Despite all the prosperity Mr. Powell lauded today and described also in recent FOMC minutes in glowing terms, there’s a little-noticed, but critical reality lurking behind all the central-bank happy talk:  the U.S. central bank has no clue what it would do if something unexpected overturned all its sanguine expectations.  It turns out not only that $4.5 trillion on the Fed’s books and negative real rates didn’t get us anything better than one of the slowest recoveries ever along with unprecedented economic inequality.  Quantitative easing and ultra-accommodative policy hasn’t even been a successful learning experience.

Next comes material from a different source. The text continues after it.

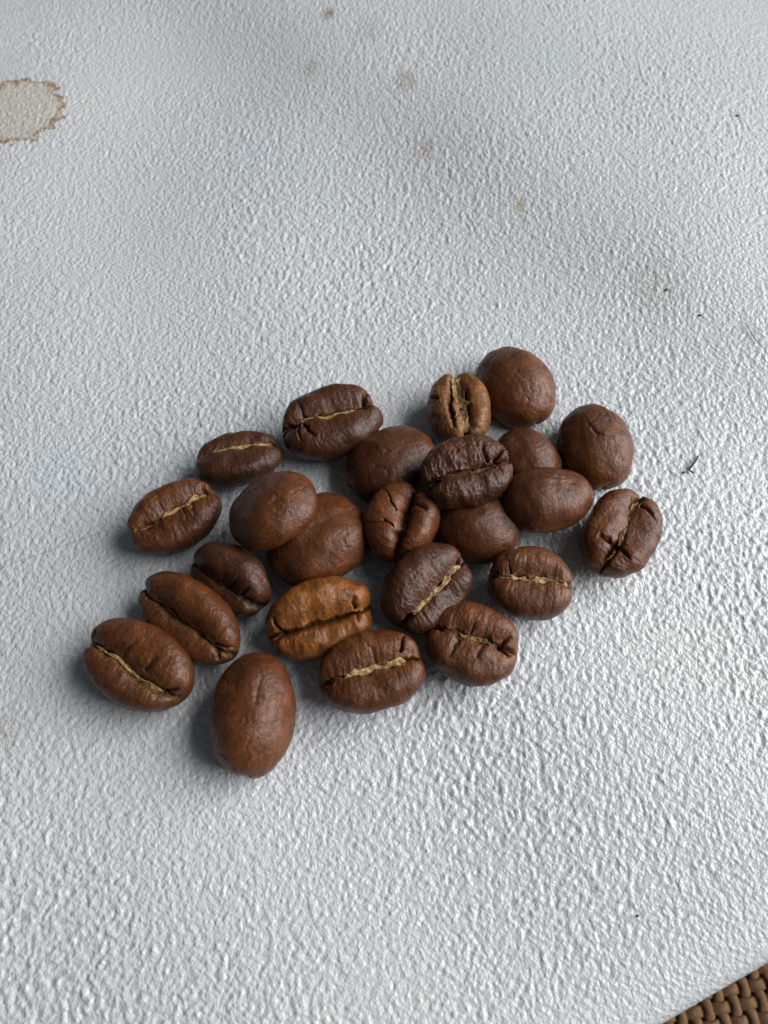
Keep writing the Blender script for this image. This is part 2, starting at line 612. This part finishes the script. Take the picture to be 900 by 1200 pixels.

That’s not just me talking.  After reviewing an equivocal staff model on the impact of the effective lower bound (ELB) and its policy tools, the FOMC said:

…participants acknowledged that there may be limits to the effectiveness of these tools [i.e., all of those the Fed now has] in addressing an ELB episode.  They also emphasized that there was considerable uncertainty about the economic effects of these tools.  Consistent with that view, a few participants noted that economic researchers had not yet reached a consensus about the effectiveness of unconventional policies.  A number of participants indicated that there might be significant costs associated with the use of unconventional policies, and that these costs might limit, in particular, the extent to which the Committee should engage in large-scale asset purchases.

It continued:

…it was difficult to anticipate the forces that might push the economy into a recession, and thus preserving some flexibility in responding to an economic downturn could be appropriate. Moreover, although making multiyear commitments regarding asset purchases or the future path of the federal funds rate could enhance the effectiveness of these policies, such commitments could unduly constrain the choices of the Committee in the future.

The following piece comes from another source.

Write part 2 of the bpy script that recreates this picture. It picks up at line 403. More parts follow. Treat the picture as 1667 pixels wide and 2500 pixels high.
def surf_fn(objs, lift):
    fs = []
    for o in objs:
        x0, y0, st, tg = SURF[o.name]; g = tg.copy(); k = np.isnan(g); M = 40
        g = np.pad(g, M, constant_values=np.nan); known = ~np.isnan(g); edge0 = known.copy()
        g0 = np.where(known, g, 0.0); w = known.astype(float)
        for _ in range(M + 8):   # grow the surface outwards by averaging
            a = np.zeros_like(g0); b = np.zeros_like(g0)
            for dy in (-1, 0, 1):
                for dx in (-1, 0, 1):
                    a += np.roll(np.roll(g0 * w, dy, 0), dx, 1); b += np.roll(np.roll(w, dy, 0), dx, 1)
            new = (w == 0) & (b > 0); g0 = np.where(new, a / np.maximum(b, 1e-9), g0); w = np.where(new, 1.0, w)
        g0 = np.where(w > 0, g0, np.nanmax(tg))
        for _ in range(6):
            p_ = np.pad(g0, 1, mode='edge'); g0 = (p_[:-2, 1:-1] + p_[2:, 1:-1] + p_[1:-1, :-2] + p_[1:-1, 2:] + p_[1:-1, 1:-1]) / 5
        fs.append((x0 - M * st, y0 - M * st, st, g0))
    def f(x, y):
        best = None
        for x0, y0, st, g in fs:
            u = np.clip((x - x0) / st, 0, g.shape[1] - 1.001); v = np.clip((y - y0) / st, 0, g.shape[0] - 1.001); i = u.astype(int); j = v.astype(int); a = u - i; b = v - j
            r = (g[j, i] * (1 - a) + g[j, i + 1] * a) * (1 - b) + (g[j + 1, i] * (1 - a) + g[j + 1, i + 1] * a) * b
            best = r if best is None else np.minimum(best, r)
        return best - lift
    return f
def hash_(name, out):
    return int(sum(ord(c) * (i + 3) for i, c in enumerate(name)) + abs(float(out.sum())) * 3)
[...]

What to do about all these worries?

While the Committee’s current toolkit was judged to be effective, participants agreed, as a matter of prudent planning, to discuss their policy options further and to broaden the discussion to include the evaluation of potential alternative policy strategies for addressing the ELB.  Building on their discussions at previous meetings, participants suggested that a number of possible alternatives might be worth consideration and agreed to return to this topic at future meetings.  Several participants indicated that it would be desirable to hold periodic and systematic reviews in which the Committee assessed the strengths and weaknesses of its current monetary policy framework.

In short, a seminar series.  Larry Summers and other Fed critics (myself included) have long argued that the huge scale of post-crisis monetary policy and the looming presence of the ELB gives the Fed scant ammunition with which to counter unexpected crises or even, in Mr. Summers’ view, a modest turn for the worst.

In his speech, Mr. Powell says that he’s unlikely to be surprised because post-crisis rules have made the financial system more resilient than traditional models assume.  So it has, at least for banks, but the way U.S. financial intermediation occurs and the role of regulated banks has changed in concert with all the new rules and not in Mr. Powell’s favor.  Further, no model could ever predict what the global reaction to a Presidential tweet might be, especially in these unstable geopolitical times.  A Fed without policy tools confronted with unexpected stress is a central bank that had better be right.